This isn’t just a cobbled-together vaguely-themed gimmick of a show, regardless of the flip chart. This is an educational, thought-provoking wake-up call not just to men but to everyone.

Mansplaining Masculinity (Cabaret Voltaire, 8 – 30 Aug : 12.05pm : 1hr) by Steve Griffin on Edinburgh 49 

Although researched to an almost painstaking degree, and written and structured with a lot of love, Pickering doesn’t pretend to have all the answers, or that his show will somehow cure the world of its ills. Instead it’s an exploration of an idea, and insight into a side of the human state that receives little attention. It was passionately and engagingly delivered, and he even gives references for further reading on the topic – a first for me at a Fringe show.

During the performance Pickering certainly doesn’t shy away from the big issues – there’s talk of rape, emotional abuse, bullying and more. But it’s not spouted in a preachy or melodramatic way – it’s a simple recount of some very personal experiences from his own life, mixed with responses from the survey, and weaved together with some very intelligent discussion and line of questioning.”

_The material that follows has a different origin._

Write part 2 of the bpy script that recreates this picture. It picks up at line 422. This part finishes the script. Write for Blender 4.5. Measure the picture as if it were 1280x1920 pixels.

I feel the content of carries great social importance for people of all sexes and ages, and this is a very entertaining and enlightening way to spend an hour. I urge you to see this show.

Edinburgh Fringe: This year’s genre busters. by Sarah Thomasin on Opus Independents

Pickering, in the spoken word corner, takes on the task of “mansplaining masculinity” to his audiences. His material is both ridiculous and dark, always informative and often heartrending. The show is both autobiographical and the product of an anonymous survey in which Pickering asked men about their thoughts on masculinity and the patriarchy. As such, it sometimes has the feel of a PHD viva. In the best possible way.